### Given problem
Review the listing and copy each line that holds the word "Blender".

### Information provided
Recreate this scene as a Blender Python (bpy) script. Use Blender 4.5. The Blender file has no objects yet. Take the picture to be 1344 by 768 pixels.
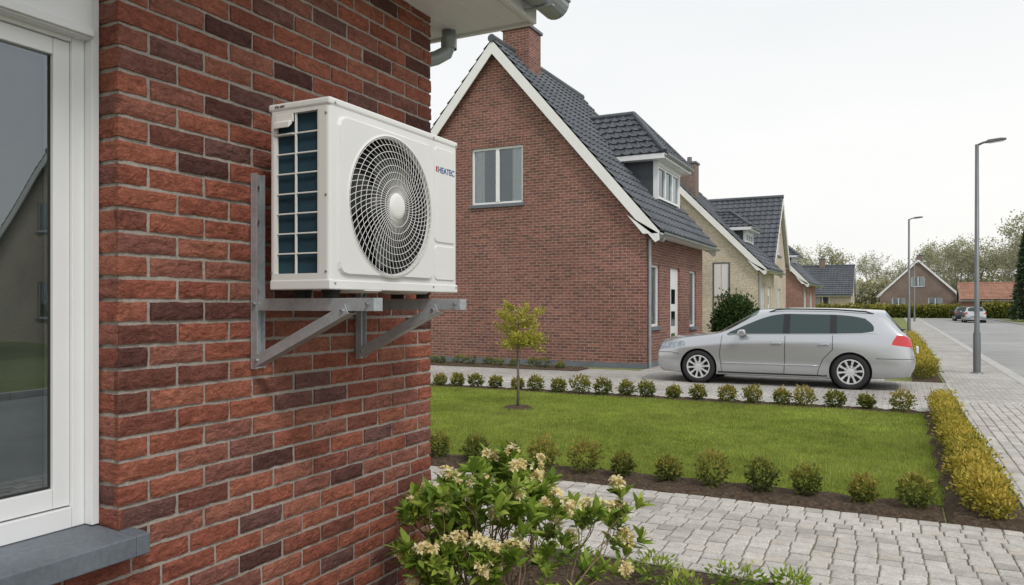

---

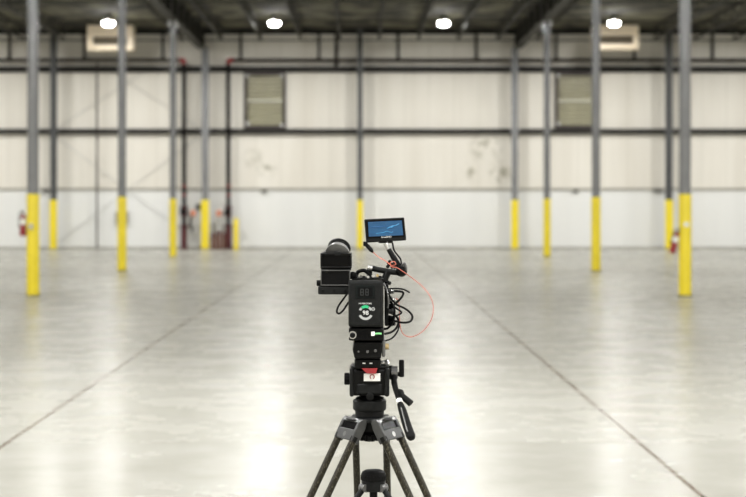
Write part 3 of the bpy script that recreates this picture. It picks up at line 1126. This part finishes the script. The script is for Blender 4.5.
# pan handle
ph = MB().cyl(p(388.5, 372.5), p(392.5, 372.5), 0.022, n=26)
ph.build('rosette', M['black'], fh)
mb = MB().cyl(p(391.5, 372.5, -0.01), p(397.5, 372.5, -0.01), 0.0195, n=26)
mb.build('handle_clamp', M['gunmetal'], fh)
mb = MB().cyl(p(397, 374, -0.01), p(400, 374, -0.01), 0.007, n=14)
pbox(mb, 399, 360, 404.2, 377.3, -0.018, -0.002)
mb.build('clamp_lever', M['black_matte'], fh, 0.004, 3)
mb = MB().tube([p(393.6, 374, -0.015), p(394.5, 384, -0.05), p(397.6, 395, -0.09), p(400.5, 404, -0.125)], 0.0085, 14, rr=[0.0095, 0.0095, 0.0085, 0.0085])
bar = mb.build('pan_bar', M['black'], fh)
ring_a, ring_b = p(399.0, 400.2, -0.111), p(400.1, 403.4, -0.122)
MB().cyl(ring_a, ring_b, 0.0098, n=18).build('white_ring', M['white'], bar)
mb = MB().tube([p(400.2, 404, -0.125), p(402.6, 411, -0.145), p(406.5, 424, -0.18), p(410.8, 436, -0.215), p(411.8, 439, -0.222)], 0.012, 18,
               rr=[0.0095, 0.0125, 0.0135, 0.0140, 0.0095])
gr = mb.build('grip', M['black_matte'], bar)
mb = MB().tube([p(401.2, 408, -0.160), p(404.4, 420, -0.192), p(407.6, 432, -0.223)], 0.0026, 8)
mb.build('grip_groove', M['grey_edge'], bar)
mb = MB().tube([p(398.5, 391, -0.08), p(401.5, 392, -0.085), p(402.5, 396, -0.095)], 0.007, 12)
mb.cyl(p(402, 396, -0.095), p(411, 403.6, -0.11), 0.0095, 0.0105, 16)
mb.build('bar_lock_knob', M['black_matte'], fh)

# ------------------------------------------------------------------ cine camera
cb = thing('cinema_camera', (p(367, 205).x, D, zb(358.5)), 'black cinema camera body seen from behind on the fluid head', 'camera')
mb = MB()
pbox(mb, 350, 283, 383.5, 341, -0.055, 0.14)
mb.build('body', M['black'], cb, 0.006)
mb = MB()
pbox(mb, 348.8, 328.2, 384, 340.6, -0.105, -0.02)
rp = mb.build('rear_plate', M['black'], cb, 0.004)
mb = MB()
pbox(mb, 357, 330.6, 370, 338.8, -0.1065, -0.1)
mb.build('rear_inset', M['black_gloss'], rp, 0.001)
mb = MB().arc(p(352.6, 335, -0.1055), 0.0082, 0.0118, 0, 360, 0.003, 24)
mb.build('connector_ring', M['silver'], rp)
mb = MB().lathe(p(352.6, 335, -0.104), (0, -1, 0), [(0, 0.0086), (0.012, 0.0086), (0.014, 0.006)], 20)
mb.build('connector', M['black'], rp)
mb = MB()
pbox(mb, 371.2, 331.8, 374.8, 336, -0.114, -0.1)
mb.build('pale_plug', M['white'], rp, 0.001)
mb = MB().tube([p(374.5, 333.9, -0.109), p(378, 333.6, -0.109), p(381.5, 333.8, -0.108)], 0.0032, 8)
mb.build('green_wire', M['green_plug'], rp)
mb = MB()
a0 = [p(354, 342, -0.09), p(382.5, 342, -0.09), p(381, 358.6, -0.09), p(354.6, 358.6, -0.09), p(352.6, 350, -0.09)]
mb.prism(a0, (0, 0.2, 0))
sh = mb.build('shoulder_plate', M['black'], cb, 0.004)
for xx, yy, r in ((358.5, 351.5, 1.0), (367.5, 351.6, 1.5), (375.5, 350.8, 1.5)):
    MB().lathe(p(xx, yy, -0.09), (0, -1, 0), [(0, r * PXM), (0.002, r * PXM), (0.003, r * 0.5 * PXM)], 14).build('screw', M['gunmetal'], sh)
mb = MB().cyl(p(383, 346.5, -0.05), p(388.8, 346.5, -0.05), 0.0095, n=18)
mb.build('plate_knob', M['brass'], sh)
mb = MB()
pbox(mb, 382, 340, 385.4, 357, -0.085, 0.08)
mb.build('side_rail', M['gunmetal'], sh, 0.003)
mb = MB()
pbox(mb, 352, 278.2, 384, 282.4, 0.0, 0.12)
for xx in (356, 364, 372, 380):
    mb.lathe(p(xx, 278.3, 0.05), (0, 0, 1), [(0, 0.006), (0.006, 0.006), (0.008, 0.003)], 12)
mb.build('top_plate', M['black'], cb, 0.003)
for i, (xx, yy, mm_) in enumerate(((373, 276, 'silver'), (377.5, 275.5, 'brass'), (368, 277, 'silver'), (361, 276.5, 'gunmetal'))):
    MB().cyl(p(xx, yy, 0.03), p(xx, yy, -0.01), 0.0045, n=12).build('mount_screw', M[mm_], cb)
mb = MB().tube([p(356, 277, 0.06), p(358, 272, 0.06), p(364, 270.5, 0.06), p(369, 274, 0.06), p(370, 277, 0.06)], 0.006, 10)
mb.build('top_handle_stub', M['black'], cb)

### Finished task
Recreate this scene as a Blender Python (bpy) script. Use Blender 4.5. The Blender file has no objects yet. Take the picture to be 1344 by 768 pixels.
Write part 3 of the bpy script that recreates this picture. It picks up at line 1126. This part finishes the script. The script is for Blender 4.5.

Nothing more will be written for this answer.